##### DATASET SECTION

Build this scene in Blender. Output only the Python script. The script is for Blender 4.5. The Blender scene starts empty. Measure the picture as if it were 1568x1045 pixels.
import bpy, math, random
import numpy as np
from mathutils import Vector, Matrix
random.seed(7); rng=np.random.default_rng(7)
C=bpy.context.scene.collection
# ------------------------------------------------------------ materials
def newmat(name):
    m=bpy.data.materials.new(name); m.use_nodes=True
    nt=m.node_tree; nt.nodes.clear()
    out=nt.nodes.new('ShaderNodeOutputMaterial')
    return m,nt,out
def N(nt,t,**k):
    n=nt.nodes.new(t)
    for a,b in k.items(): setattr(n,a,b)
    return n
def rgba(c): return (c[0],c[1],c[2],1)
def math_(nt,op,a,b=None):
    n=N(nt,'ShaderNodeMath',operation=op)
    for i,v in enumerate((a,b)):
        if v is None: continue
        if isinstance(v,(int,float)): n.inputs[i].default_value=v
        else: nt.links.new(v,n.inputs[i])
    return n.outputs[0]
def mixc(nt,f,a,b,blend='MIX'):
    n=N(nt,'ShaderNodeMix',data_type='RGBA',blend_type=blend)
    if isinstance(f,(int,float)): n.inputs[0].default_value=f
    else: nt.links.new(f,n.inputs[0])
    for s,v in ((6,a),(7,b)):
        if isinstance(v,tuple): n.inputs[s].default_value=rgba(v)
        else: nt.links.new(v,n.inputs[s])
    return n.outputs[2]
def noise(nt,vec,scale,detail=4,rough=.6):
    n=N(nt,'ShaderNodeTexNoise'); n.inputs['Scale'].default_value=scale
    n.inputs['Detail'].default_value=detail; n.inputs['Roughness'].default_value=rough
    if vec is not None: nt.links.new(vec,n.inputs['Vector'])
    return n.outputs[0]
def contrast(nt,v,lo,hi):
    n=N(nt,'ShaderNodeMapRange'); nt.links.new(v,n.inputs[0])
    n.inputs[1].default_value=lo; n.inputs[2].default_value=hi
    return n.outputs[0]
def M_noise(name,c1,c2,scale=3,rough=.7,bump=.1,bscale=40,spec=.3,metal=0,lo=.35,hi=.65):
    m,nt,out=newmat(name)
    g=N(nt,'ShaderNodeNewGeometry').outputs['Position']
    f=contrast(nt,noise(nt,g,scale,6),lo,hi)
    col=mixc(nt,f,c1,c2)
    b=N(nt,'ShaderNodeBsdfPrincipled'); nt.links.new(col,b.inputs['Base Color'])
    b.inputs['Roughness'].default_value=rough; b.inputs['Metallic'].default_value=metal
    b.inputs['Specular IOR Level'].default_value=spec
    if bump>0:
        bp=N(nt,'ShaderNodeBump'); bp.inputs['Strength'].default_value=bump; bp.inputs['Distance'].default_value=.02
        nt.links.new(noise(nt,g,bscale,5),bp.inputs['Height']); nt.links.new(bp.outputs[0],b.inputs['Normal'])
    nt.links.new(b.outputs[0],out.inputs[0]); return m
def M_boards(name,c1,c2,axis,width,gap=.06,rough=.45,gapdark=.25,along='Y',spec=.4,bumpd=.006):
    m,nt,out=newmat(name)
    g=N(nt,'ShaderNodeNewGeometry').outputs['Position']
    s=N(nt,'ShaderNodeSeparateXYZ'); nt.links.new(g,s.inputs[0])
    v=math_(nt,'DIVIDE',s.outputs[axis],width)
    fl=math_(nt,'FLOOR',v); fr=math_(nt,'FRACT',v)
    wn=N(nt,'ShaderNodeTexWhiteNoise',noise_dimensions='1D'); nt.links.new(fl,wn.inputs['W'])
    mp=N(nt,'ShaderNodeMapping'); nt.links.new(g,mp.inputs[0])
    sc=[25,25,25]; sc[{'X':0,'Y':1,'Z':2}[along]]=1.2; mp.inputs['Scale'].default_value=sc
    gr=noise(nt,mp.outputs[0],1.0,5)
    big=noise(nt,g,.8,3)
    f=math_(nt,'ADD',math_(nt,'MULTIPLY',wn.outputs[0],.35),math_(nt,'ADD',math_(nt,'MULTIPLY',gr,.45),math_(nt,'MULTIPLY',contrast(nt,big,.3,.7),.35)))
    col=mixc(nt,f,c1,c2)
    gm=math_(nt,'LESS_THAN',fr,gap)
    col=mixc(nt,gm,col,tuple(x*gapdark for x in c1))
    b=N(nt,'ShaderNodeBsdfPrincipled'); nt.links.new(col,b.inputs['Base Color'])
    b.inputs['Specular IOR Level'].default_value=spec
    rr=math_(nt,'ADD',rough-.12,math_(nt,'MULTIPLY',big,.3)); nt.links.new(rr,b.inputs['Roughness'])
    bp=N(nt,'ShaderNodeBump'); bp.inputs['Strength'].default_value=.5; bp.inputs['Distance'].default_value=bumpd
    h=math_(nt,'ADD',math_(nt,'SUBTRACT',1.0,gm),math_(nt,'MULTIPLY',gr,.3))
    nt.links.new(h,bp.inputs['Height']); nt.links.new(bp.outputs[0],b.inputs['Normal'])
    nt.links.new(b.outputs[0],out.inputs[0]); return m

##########

**EXERCISE INSTRUCTIONS**: Quote the data above in full, changing nothing.

**WRITTEN RESPONSE**:
Build this scene in Blender. Output only the Python script. The script is for Blender 4.5. The Blender scene starts empty. Measure the picture as if it were 1568x1045 pixels.
import bpy, math, random
import numpy as np
from mathutils import Vector, Matrix
random.seed(7); rng=np.random.default_rng(7)
C=bpy.context.scene.collection
# ------------------------------------------------------------ materials
def newmat(name):
    m=bpy.data.materials.new(name); m.use_nodes=True
    nt=m.node_tree; nt.nodes.clear()
    out=nt.nodes.new('ShaderNodeOutputMaterial')
    return m,nt,out
def N(nt,t,**k):
    n=nt.nodes.new(t)
    for a,b in k.items(): setattr(n,a,b)
    return n
def rgba(c): return (c[0],c[1],c[2],1)
def math_(nt,op,a,b=None):
    n=N(nt,'ShaderNodeMath',operation=op)
    for i,v in enumerate((a,b)):
        if v is None: continue
        if isinstance(v,(int,float)): n.inputs[i].default_value=v
        else: nt.links.new(v,n.inputs[i])
    return n.outputs[0]
def mixc(nt,f,a,b,blend='MIX'):
    n=N(nt,'ShaderNodeMix',data_type='RGBA',blend_type=blend)
    if isinstance(f,(int,float)): n.inputs[0].default_value=f
    else: nt.links.new(f,n.inputs[0])
    for s,v in ((6,a),(7,b)):
        if isinstance(v,tuple): n.inputs[s].default_value=rgba(v)
        else: nt.links.new(v,n.inputs[s])
    return n.outputs[2]
def noise(nt,vec,scale,detail=4,rough=.6):
    n=N(nt,'ShaderNodeTexNoise'); n.inputs['Scale'].default_value=scale
    n.inputs['Detail'].default_value=detail; n.inputs['Roughness'].default_value=rough
    if vec is not None: nt.links.new(vec,n.inputs['Vector'])
    return n.outputs[0]
def contrast(nt,v,lo,hi):
    n=N(nt,'ShaderNodeMapRange'); nt.links.new(v,n.inputs[0])
    n.inputs[1].default_value=lo; n.inputs[2].default_value=hi
    return n.outputs[0]
def M_noise(name,c1,c2,scale=3,rough=.7,bump=.1,bscale=40,spec=.3,metal=0,lo=.35,hi=.65):
    m,nt,out=newmat(name)
    g=N(nt,'ShaderNodeNewGeometry').outputs['Position']
    f=contrast(nt,noise(nt,g,scale,6),lo,hi)
    col=mixc(nt,f,c1,c2)
    b=N(nt,'ShaderNodeBsdfPrincipled'); nt.links.new(col,b.inputs['Base Color'])
    b.inputs['Roughness'].default_value=rough; b.inputs['Metallic'].default_value=metal
    b.inputs['Specular IOR Level'].default_value=spec
    if bump>0:
        bp=N(nt,'ShaderNodeBump'); bp.inputs['Strength'].default_value=bump; bp.inputs['Distance'].default_value=.02
        nt.links.new(noise(nt,g,bscale,5),bp.inputs['Height']); nt.links.new(bp.outputs[0],b.inputs['Normal'])
    nt.links.new(b.outputs[0],out.inputs[0]); return m
def M_boards(name,c1,c2,axis,width,gap=.06,rough=.45,gapdark=.25,along='Y',spec=.4,bumpd=.006):
    m,nt,out=newmat(name)
    g=N(nt,'ShaderNodeNewGeometry').outputs['Position']
    s=N(nt,'ShaderNodeSeparateXYZ'); nt.links.new(g,s.inputs[0])
    v=math_(nt,'DIVIDE',s.outputs[axis],width)
    fl=math_(nt,'FLOOR',v); fr=math_(nt,'FRACT',v)
    wn=N(nt,'ShaderNodeTexWhiteNoise',noise_dimensions='1D'); nt.links.new(fl,wn.inputs['W'])
    mp=N(nt,'ShaderNodeMapping'); nt.links.new(g,mp.inputs[0])
    sc=[25,25,25]; sc[{'X':0,'Y':1,'Z':2}[along]]=1.2; mp.inputs['Scale'].default_value=sc
    gr=noise(nt,mp.outputs[0],1.0,5)
    big=noise(nt,g,.8,3)
    f=math_(nt,'ADD',math_(nt,'MULTIPLY',wn.outputs[0],.35),math_(nt,'ADD',math_(nt,'MULTIPLY',gr,.45),math_(nt,'MULTIPLY',contrast(nt,big,.3,.7),.35)))
    col=mixc(nt,f,c1,c2)
    gm=math_(nt,'LESS_THAN',fr,gap)
    col=mixc(nt,gm,col,tuple(x*gapdark for x in c1))
    b=N(nt,'ShaderNodeBsdfPrincipled'); nt.links.new(col,b.inputs['Base Color'])
    b.inputs['Specular IOR Level'].default_value=spec
    rr=math_(nt,'ADD',rough-.12,math_(nt,'MULTIPLY',big,.3)); nt.links.new(rr,b.inputs['Roughness'])
    bp=N(nt,'ShaderNodeBump'); bp.inputs['Strength'].default_value=.5; bp.inputs['Distance'].default_value=bumpd
    h=math_(nt,'ADD',math_(nt,'SUBTRACT',1.0,gm),math_(nt,'MULTIPLY',gr,.3))
    nt.links.new(h,bp.inputs['Height']); nt.links.new(bp.outputs[0],b.inputs['Normal'])
    nt.links.new(b.outputs[0],out.inputs[0]); return m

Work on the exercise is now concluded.